Wednesday, October 6, 2010

Overcoming Biases

As I begin this project, I've been thinking about the type of portraits I want to create- and what statement I want to make. Art is, after all, communication.

First I looked at my fears and prejudices. What an uncomfortable process this will be! If part of the project's goal is to respond to religious intolerance, I have to get mine own out of the way first.

Let's be honest. Everyone has biases. Everyone has misconceptions. The trick is not acting upon them or letting them influence decisions.

I say it's "trick" because, to me, it's seems to take a sprinkling of magical fairy dust to erase those fears. While I find it incomprehensible that someone will see "terrorist" when they see a Muslim family -- to cite an all too common example today -- I will admit to seeing "anti-woman" when I see a Catholic priest protesting abortion services. That's one of my biases. It's a biggie.

But that person is a person of faith too. We can't both be right. But we can both be people.

So that's where I'm starting.

If I expect other people to confront bias and see a person of faith as a person first, I clearly have to do the work too.

What are the biases you see?

Tuesday, October 5, 2010

The Project Begins!

Welcome to Dare to Touch the Face of God blog!

Over the next several years, I plan to use this space as journal, a sounding board and a forum to generate ideas, work out details, discuss your concerns and grow the project.

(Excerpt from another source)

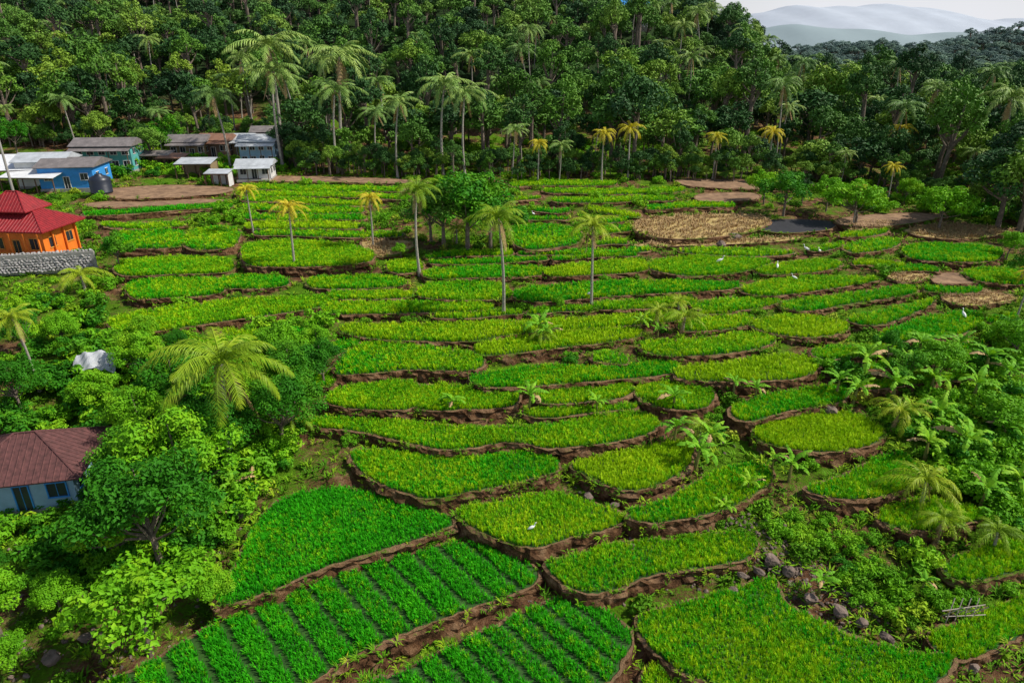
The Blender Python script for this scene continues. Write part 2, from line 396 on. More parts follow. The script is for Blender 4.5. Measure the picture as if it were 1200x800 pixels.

As you might already know, this project is my response to the overwhelming religious hatred we hear almost everyday. Dare to Touch the Face of God is a planned series of intimate photographic portraits of religious leaders and lay people of the widest possible faith spectrum. I will work with subjects to capture their sense of practice or understanding of their faith practices and principles.

The series is intended to capture to breadth of religious understanding among people, and to further the definition of God.

The work will be presented as a public exhibition, on on-line exhibition and discussion, and a published book.